## Given data

__________

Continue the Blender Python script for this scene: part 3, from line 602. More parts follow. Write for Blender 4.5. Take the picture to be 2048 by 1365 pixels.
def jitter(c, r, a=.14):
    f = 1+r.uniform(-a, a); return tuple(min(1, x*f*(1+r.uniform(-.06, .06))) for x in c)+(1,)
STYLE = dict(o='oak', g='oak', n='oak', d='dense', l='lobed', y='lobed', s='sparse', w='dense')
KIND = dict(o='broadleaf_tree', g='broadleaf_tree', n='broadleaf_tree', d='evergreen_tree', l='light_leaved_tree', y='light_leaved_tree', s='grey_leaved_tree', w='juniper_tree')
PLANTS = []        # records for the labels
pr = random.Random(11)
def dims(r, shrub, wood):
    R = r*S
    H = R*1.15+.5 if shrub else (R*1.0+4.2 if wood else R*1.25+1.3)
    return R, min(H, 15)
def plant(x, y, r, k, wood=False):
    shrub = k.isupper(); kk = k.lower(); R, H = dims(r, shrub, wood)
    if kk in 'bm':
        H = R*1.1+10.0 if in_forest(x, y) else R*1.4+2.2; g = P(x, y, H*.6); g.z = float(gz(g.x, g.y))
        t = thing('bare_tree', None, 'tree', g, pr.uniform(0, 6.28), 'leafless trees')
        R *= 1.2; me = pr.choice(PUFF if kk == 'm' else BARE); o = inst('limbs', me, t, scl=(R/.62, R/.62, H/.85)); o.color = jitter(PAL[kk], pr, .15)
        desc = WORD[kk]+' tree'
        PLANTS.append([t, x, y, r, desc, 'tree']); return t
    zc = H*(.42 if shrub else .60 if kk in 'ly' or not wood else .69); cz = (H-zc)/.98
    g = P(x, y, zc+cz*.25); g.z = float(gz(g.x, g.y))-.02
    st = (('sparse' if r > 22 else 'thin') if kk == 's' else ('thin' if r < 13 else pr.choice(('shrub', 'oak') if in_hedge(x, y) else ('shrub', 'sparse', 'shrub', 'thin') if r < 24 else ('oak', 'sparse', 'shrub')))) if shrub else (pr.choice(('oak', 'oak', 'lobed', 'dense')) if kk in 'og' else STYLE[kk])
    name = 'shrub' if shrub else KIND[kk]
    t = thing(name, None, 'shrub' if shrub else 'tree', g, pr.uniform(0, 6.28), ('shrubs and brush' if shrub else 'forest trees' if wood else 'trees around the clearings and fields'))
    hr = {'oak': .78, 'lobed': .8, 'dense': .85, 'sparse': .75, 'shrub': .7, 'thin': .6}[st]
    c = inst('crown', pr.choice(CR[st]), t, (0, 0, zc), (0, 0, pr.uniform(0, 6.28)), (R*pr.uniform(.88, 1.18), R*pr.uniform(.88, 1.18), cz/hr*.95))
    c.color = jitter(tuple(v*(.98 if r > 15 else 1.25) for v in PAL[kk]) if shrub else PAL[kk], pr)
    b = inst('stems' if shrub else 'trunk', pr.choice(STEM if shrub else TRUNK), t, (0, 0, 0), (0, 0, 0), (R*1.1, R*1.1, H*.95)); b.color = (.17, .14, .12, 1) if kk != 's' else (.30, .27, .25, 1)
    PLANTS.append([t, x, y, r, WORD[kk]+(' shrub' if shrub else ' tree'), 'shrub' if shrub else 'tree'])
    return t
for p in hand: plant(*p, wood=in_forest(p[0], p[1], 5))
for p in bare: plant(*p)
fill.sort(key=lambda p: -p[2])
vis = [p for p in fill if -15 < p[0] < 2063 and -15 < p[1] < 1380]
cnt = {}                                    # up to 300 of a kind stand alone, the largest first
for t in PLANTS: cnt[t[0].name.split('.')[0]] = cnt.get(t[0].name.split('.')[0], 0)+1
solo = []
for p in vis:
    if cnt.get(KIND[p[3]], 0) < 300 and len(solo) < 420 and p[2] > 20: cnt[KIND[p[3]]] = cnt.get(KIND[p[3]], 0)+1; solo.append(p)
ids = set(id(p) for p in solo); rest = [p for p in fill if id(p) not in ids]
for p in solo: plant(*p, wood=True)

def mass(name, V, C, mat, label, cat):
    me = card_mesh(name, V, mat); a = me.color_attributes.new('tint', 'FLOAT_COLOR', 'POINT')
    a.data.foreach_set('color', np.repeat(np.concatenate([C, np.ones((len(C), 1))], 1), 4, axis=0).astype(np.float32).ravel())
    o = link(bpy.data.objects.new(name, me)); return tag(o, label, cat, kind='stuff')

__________

From the listing above, extract every line exactly as it stands.

## Output below
Continue the Blender Python script for this scene: part 3, from line 602. More parts follow. Write for Blender 4.5. Take the picture to be 2048 by 1365 pixels.
def jitter(c, r, a=.14):
    f = 1+r.uniform(-a, a); return tuple(min(1, x*f*(1+r.uniform(-.06, .06))) for x in c)+(1,)
STYLE = dict(o='oak', g='oak', n='oak', d='dense', l='lobed', y='lobed', s='sparse', w='dense')
KIND = dict(o='broadleaf_tree', g='broadleaf_tree', n='broadleaf_tree', d='evergreen_tree', l='light_leaved_tree', y='light_leaved_tree', s='grey_leaved_tree', w='juniper_tree')
PLANTS = []        # records for the labels
pr = random.Random(11)
def dims(r, shrub, wood):
    R = r*S
    H = R*1.15+.5 if shrub else (R*1.0+4.2 if wood else R*1.25+1.3)
    return R, min(H, 15)
def plant(x, y, r, k, wood=False):
    shrub = k.isupper(); kk = k.lower(); R, H = dims(r, shrub, wood)
    if kk in 'bm':
        H = R*1.1+10.0 if in_forest(x, y) else R*1.4+2.2; g = P(x, y, H*.6); g.z = float(gz(g.x, g.y))
        t = thing('bare_tree', None, 'tree', g, pr.uniform(0, 6.28), 'leafless trees')
        R *= 1.2; me = pr.choice(PUFF if kk == 'm' else BARE); o = inst('limbs', me, t, scl=(R/.62, R/.62, H/.85)); o.color = jitter(PAL[kk], pr, .15)
        desc = WORD[kk]+' tree'
        PLANTS.append([t, x, y, r, desc, 'tree']); return t
    zc = H*(.42 if shrub else .60 if kk in 'ly' or not wood else .69); cz = (H-zc)/.98
    g = P(x, y, zc+cz*.25); g.z = float(gz(g.x, g.y))-.02
    st = (('sparse' if r > 22 else 'thin') if kk == 's' else ('thin' if r < 13 else pr.choice(('shrub', 'oak') if in_hedge(x, y) else ('shrub', 'sparse', 'shrub', 'thin') if r < 24 else ('oak', 'sparse', 'shrub')))) if shrub else (pr.choice(('oak', 'oak', 'lobed', 'dense')) if kk in 'og' else STYLE[kk])
    name = 'shrub' if shrub else KIND[kk]
    t = thing(name, None, 'shrub' if shrub else 'tree', g, pr.uniform(0, 6.28), ('shrubs and brush' if shrub else 'forest trees' if wood else 'trees around the clearings and fields'))
    hr = {'oak': .78, 'lobed': .8, 'dense': .85, 'sparse': .75, 'shrub': .7, 'thin': .6}[st]
    c = inst('crown', pr.choice(CR[st]), t, (0, 0, zc), (0, 0, pr.uniform(0, 6.28)), (R*pr.uniform(.88, 1.18), R*pr.uniform(.88, 1.18), cz/hr*.95))
    c.color = jitter(tuple(v*(.98 if r > 15 else 1.25) for v in PAL[kk]) if shrub else PAL[kk], pr)
    b = inst('stems' if shrub else 'trunk', pr.choice(STEM if shrub else TRUNK), t, (0, 0, 0), (0, 0, 0), (R*1.1, R*1.1, H*.95)); b.color = (.17, .14, .12, 1) if kk != 's' else (.30, .27, .25, 1)
    PLANTS.append([t, x, y, r, WORD[kk]+(' shrub' if shrub else ' tree'), 'shrub' if shrub else 'tree'])
    return t
for p in hand: plant(*p, wood=in_forest(p[0], p[1], 5))
for p in bare: plant(*p)
fill.sort(key=lambda p: -p[2])
vis = [p for p in fill if -15 < p[0] < 2063 and -15 < p[1] < 1380]
cnt = {}                                    # up to 300 of a kind stand alone, the largest first
for t in PLANTS: cnt[t[0].name.split('.')[0]] = cnt.get(t[0].name.split('.')[0], 0)+1
solo = []
for p in vis:
    if cnt.get(KIND[p[3]], 0) < 300 and len(solo) < 420 and p[2] > 20: cnt[KIND[p[3]]] = cnt.get(KIND[p[3]], 0)+1; solo.append(p)
ids = set(id(p) for p in solo); rest = [p for p in fill if id(p) not in ids]
for p in solo: plant(*p, wood=True)

def mass(name, V, C, mat, label, cat):
    me = card_mesh(name, V, mat); a = me.color_attributes.new('tint', 'FLOAT_COLOR', 'POINT')
    a.data.foreach_set('color', np.repeat(np.concatenate([C, np.ones((len(C), 1))], 1), 4, axis=0).astype(np.float32).ravel())
    o = link(bpy.data.objects.new(name, me)); return tag(o, label, cat, kind='stuff')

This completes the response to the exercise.